I hate the world today

I’m so annoyed at my field today. Another good, senior, creative and ambitious worker got met with the same fate I did. I could just go back to sleep, in protest. (I do a lot of sleeping these days.)

And yet, quasi-competent people (who cost a lot less) are moving and grooving just fine. The hell?

When I was fresh out of school, no one wanted to take a chance on me. Of course, it was Pittsburgh, where people die at their desks because it costs less to keep ineffective people than to buy them out and inject some fresh blood.

My, how times have changed.

The reason I even know all the gossip today is because that’s what my mornings are dedicated to — finding out who’s doing what, and seeing if they can share some of the love. And I followed up on a lead only to find that my contact is sitting in the not-employed line, too, and it was a complete surprise as well.

(*humming “Where Does all the Talent Go?” to the tune of “Where Have all the Flowers Gone?”*)

I’m trying hard to not work, if that makes sense. To not get married to my next gig without at least living together first. And as I perused one of my favorite blogs (Evil HR Lady), I came across an article that reminded me of years ago, and made me cringe: Job Interview or Bake-off?.

In short, there are people who make you tap-dance your way through the interview process by asking you to DO THEIR WORK for them. Which, in my field, it’s not unheard-of to have to write a sample article or edit a sample piece. The more-ethical among us either use previously published works or stuff that will never see the light of day.

I remember, though, circa 2004, I applied for an editorial job with an engineering group. They sent me an article they were planning to use in their next magazine. I was given a half-day to turn it around.

Two and a half days later, I had shredded the shit out of that horrible piece — WHICH WAS 23 TYPED PAGES. The tracked changes looked like a wounded animal had died on my screen.

I had already gone through two interviews at this point and was a finalist. I have no fucking clue who could have beaten me in this editorial “contest.” Perhaps it was the fact that I spent far too much time with it that cost me my candidacy. Or maybe their widdle feelings were hurt that I basically took government cheese and whipped it into as tasty a fondue as I could manage.

I never did see the final printed version of that POS article. But I have often wondered whether they used my edit and didn’t pay me for it.

The woman was a hoo-ha anyway. She had fired the prior editor after a month, and wasn’t exactly pleasant in general. And the subject matter was God-bloody-awful. In truth, it was a blessing to be out of the running. But that’s also hard to accept when you’re willing to take any job just to prevent pending homelessness.

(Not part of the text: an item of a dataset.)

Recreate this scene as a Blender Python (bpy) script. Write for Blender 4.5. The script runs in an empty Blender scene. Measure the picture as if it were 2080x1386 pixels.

That being said, as yet another of my compadres is looking for the next rent payment, I do see the value in doing some dating before you jump into bed with a virtual stranger. Interviews are a joke. You sell the best version of yourself that fits their needs, and they sell you the non-crazy version of their dysfunctional family.

I mean, how many times did you walk into an interview with, say, a man and a woman, and you expected that this would be the team you’re on? How are you to know that some nameless, faceless entity in another state is going to have the say-so in your livelihood and that one of the people who sold you on the position (who you were really looking forward to working with) isn’t actually going to be there after you arrive?

In my friend’s case, it involved a very expensive, self-financed relocation. In my case, well, I kind of like where I ended up geographically, but I’d probably fare better on the employment front had I not left the nation’s best job market in the first place.

But maybe if more would-be employers would toss a sample (PAID) assignment to the candidate, I’ll bet that would do a lot to prevent bad career moves and even worse partings-of-ways.

I have to say, though, the most-aggravating interview process was at the job I loved the most. I spent DAYS with those people. I met EVERYONE. Even people who would only be peripheral to my day. I was even scratching my head, wondering whether they trotted out the most-offensive characters just for fun. (They did.)

The editing test blew me away, but after I’d spent days with the cast of characters — not to mention that horrible editing fiasco for the engineering company — I did a very simple, thorough line edit with my suggestions and questions in comment bubbles. I wanted that job badly enough, based on the people and the promised duties, that I was willing to deal with their wacky editorial. (Which was previously published and I got the raw version. Bonus points for the ethical approach!)

In any case, I realize the liability of taking on a new employee goes beyond financial considerations. You want them to be able to do the work, and to bring their creativity. The problem is, it’s easier for the candidate to bring it than for the new hire to keep it after they’ve gotten a whiff of the way things really work.

Which is why I’m not keen on relocating. It’s one thing to move to paradise (where I live now) but if you tell me my dream job is on a potato farm in Idaho, I respectfully decline to hear more about the mere notion of it. That’s all anybody needs, to move to their own private hell and then lose the meal ticket that made it palatable in the first place.

Anywho, my prayers are with my friend today. That wind-knocked-out-of-you feeling is awful. I hope we can start something up ourselves and not even have to worry about moments like this ever again.